The Economics of Roman Trade Through the Lens of Virgil’s Georgics

Rebekah Lajoie

The Economics of Roman Trade Through the Lens of Virgil’s Georgics

Nominated by Professor Nancy Evans, Classics

For my Latin senior capstone project, I am currently researching The Economics of Roman Trade Through the Lens of Virgil’s Georgics.  I have read thoroughly Books One and Two of Virgil’s Georgics, which is a collection of poems that praise Italy’s most beautiful natural resources.  The Georgics were written in the first century B.C.E., as a tool for promoting an agricultural lifestyle to the Roman people after the civil wars had ended.  At the time, Augustus Caesar desired to restore Italy to its former self by preserving long-held cultural traditions.  Augustus used his power to restore peace and stability in the Roman world, while also generating a sense of devotion to and nationalism for Italy.  As a countryman who deeply valued his homeland, Virgil wrote the Georgics to help restore deep Italian traditions and emphasize the beauty of Italy.  Virgil’s Georgics influenced much of the post-civil war agricultural spur, which helped to strengthen the Roman economy.

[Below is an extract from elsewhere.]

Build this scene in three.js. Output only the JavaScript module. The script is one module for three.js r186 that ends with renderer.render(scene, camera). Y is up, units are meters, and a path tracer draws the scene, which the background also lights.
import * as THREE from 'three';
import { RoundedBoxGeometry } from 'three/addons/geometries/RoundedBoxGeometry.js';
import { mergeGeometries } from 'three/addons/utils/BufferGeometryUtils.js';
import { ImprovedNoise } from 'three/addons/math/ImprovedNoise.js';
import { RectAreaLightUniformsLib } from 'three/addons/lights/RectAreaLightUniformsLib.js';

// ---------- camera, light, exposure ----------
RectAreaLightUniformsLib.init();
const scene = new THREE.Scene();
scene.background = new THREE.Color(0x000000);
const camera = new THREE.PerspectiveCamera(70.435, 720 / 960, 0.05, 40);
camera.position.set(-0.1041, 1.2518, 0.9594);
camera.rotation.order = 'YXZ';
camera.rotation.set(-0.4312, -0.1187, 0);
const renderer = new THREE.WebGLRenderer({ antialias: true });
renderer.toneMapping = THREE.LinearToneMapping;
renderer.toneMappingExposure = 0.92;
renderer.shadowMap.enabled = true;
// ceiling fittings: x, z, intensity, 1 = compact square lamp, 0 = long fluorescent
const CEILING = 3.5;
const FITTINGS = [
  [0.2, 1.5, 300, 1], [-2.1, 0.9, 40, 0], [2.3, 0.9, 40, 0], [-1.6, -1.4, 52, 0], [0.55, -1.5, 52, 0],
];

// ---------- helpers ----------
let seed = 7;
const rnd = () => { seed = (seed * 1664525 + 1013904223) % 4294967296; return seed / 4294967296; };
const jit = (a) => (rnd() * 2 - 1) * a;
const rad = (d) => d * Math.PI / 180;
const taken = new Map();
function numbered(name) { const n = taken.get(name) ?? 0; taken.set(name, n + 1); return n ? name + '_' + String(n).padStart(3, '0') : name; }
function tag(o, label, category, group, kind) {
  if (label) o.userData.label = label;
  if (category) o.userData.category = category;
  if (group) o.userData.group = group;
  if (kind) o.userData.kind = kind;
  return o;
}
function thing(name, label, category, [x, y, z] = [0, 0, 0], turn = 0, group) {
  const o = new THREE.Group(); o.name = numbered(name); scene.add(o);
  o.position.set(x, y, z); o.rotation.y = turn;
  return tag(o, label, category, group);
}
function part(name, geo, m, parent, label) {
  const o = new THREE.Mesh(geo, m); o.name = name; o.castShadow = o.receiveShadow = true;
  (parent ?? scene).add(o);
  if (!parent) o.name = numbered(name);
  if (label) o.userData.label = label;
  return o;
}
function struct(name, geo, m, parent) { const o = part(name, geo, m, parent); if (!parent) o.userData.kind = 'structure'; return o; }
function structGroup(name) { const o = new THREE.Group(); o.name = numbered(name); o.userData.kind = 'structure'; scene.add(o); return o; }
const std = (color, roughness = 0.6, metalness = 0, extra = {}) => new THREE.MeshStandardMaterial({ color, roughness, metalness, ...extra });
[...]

In my essay, I analyze how trade at the time of the late Roman Republic and early Roman Empire aided Rome’s expansion and sustenance of power throughout areas surrounding the Mediterranean.  My analysis is completed through the application of David Ricardo’s theory of Comparative Advantage to economic transactions in Roman antiquity.  I examined data and literary accounts of commodities such as wine, wheat, garum (fish oil), and domestic agricultural produce, which helped to explain the manner in which Rome traded domestically and abroad.  These commodities were shipped around the Mediterranean Sea by way of maritime trade routes.

The analysis of Roman trade is enhanced and colorized through Virgil’s Georgics.  Throughout his poems, he alludes to the exchange of goods by explaining to his readers what regions produced the best and most luxurious products.  Virgil highlights the very meaning of the Roman lifestyle, which was the achievement of happiness for all.  The goal of Roman society, in the area of economic engagements, was an increase in happiness for all parties involved in each transaction.

The transactions studied in this project very much parallel the economic transactions in today’s time.  This is one of the most interesting parts of my research, in my opinion.  I believe there is much knowledge that can be taken from ancient Roman society, especially in terms of its economy.  During the first century B.C.E., Rome was one of the most advanced and elaborate economies, if not the most advanced.  Agriculture and trade dominated the Roman economy.  (These were a large part of most successful economies up to the recent age of industrialization.)  There is much about ancient Roman trade that could be applied to trade today.  This has helped me to better understand the roots of our modern economy.

I am currently a senior Economics and Latin double-major, with a minor in Business Management.  For this project, I wanted to be able to combine my love for all three subjects and research a topic that would showcase everything I have learned in my four years at Wheaton.  Wheaton’s collection of books on ancient Roman society and economy are unmatched, and I was truly lucky to have had such incredible resources at my fingertips.  In all my Latin and Economics courses, my professors have prepared me to share this type of in-depth research with the public.  I would like to thank them for passing on their knowledge, especially Professor Evans in the Classics department, who has helped me to organize every thought, fact, and opinion throughout the process of this capstone project.